Topic: Xfce Shell

I had an idea that I thought might interest others who - like me - find Gnome Shell interesting but have decided to use Xfce because it's much more stable and customizable: To what extent can the design principles of Gnome Shell be applied to an Xfce system? Is it possible to create an Xfce Shell?

I have a spare installation of Xfce Statler x64 on my testing partition. I think I'm going to see how far I can get with this idea. I've never really tried to customize Xfce radically before, so I'd appreciate any ideas or suggestions that folks here have about how to achieve the Gnome Shell design principles (not necessarily in an identical implementation) in Xfce.

First thing I'll do is switch to the sid repos and upgrade to Xfce 4.8. Then I'll try to create panels that mimic the general behavior of Gnome Shell. But I don't think that will quite get me to where I want to go, since I won't be able to move windows among workspaces in that panel, etc.

Other things I think Xfce Shell would need:

  • A Gnome Do-like launcher

  • Notifications bottom center

  • Integrated chat (answering in the notifications is probably out of the question, tho)

  • Exposé-like window and workspace views (or at least workspaces) triggered by both the mouse and keyboard

I'd want to try to do all this without adding a bunch of Gnome libraries and bloat, however...

What do folks think of the idea?

EDIT: Oh, and something that I'd really like to have in general in Xfce is a better calendar than Orage (or perhaps just a way to customize it so that it's not so bleeping fugly).

EDIT #2: Looks like you can use Gnome panel applets in Xfce using xfapplet, so perhaps the best way to get a Gnome Shell-like calendar would be to use the Gnome calendar applet, like so:
http://goodies.xfce.org/_detail/project … let-plugin

Last edited by ZAP (2011-04-30 18:11:20)

Re: Xfce Shell

I think most of this is doable with either compiz standalone or openbox maybe with a tint2 panel.
Cairo comp-manager has an expose like window picker (not sure about desktop switching, though this can be done easily through the panel.)
Compiz has the desktop switching stuff built in.
Launchy is comparable to gnome-do and much more customizable (also less dependencies, I believe) - though the base install of #! already has similar functionality by pressing alt-F3.

regarding integrated chat, pidgin has some similarities. 

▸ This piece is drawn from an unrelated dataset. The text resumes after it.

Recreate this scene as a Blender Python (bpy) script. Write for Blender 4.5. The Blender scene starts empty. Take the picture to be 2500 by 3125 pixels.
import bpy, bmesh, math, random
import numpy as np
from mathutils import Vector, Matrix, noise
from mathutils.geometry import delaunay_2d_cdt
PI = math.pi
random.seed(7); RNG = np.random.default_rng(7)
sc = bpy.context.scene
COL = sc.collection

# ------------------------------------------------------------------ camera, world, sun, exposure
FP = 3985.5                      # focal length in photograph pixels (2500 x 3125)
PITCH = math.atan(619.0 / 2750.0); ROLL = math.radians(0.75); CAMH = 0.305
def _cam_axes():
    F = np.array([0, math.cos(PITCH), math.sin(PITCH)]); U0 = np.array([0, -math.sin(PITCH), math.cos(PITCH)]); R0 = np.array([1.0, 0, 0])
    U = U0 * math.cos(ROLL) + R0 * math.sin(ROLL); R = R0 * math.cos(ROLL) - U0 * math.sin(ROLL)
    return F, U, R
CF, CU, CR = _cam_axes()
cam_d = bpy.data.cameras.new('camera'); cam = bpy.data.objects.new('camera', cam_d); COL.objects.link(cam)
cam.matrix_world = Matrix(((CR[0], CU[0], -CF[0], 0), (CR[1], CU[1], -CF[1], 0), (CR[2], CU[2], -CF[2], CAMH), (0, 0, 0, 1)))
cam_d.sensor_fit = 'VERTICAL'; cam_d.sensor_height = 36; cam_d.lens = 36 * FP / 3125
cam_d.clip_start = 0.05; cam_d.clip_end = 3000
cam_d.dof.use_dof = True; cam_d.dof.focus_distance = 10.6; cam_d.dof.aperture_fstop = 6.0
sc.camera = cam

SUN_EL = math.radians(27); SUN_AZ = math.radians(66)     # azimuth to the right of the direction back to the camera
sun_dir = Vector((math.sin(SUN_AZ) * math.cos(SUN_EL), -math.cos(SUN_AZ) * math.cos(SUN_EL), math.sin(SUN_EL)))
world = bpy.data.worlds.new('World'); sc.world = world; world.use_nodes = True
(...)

you could also try xfce with compiz, which would give you expose style desktop switching.

Re: Xfce Shell

bobrossw wrote:

I think most of this is doable with either compiz standalone or openbox maybe with a tint2 panel.
Cairo comp-manager has an expose like window picker (not sure about desktop switching, though this can be done easily through the panel.)
Compiz has the desktop switching stuff built in.
Launchy is comparable to gnome-do and much more customizable (also less dependencies, I believe) - though the base install of #! already has similar functionality by pressing alt-F3.

regarding integrated chat, pidgin has some similarities. 

you could also try xfce with compiz, which would give you expose style desktop switching.

Compiz might actually be the best way to get a lot of the fancier aspects of Gnome Shell, I agree. I didn't want to rush to install Compiz if there might be a lighter-weight way to accomplish the same things, but it was the first thing that I thought of also. I'd probably still want one Xfce panel, though.

Re: Xfce Shell

So just a report-back...

I upgraded to sid/Xfce 4.8 and installed Compiz and Synapse. I was able to get my desktop to function a lot like Gnome Shell (mostly by using the Scale, Expo, and Grid Compiz plugins), and there's an Adwaita GTK3 theme if I'd wanted to install that. But I still think that the experiment was kind of a bust, because even though I could achieve roughly the same actions and effects, the whole thing felt a bit clunky and distinctly lacking in the one thing that really impresses me about Gnome 3: the sense that it's all one seamless, integrated system.

So I set out to create an Xfce version of Gnome Shell, but to my horror I'd given birth to something more like Xfce Unity!